**INFORMATION SUPPLIED:**
+++

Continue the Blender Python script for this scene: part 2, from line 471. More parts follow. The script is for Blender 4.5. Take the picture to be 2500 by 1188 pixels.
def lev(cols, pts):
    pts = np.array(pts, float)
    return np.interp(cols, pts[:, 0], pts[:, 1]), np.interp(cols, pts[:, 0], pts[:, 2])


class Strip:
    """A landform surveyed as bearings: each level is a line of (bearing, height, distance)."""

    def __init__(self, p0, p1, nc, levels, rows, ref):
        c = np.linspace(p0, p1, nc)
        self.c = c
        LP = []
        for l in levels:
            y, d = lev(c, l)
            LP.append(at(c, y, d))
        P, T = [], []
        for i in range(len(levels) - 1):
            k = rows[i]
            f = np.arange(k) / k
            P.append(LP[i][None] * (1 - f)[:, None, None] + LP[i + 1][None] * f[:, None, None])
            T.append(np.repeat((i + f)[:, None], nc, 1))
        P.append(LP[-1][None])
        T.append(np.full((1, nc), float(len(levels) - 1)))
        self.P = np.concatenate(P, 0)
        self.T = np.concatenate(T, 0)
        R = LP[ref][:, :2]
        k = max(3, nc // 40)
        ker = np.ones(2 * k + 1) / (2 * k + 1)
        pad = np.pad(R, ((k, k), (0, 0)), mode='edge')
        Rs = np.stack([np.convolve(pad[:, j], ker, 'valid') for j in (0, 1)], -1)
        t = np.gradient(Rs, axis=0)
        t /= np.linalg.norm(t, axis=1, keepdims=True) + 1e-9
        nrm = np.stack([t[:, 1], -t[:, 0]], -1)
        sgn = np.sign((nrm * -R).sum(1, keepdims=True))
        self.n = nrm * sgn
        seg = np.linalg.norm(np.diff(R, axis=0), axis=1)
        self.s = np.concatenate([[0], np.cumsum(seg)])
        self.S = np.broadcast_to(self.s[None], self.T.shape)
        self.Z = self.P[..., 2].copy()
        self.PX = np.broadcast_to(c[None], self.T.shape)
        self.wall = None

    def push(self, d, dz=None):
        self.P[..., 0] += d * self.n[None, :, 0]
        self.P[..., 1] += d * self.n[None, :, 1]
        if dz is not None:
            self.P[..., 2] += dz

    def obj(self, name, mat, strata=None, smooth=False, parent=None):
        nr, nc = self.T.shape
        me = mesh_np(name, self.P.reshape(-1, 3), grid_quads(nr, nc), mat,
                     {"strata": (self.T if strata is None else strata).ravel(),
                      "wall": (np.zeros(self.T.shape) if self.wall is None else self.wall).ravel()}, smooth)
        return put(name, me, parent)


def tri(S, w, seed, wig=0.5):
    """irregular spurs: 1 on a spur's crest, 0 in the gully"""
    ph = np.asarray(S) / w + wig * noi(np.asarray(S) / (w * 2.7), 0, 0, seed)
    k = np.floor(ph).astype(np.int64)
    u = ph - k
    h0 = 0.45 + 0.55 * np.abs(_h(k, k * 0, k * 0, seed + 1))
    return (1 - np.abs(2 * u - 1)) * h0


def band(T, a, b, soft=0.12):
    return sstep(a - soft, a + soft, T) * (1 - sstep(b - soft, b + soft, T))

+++

**GIVEN INSTRUCTION:**
Lines from the beginning of the data above through the line containing "0], pts[:, 2])" are to be returned exactly, and no others.

**WORKED SOLUTION:**
Continue the Blender Python script for this scene: part 2, from line 471. More parts follow. The script is for Blender 4.5. Take the picture to be 2500 by 1188 pixels.
def lev(cols, pts):
    pts = np.array(pts, float)
    return np.interp(cols, pts[:, 0], pts[:, 1]), np.interp(cols, pts[:, 0], pts[:, 2])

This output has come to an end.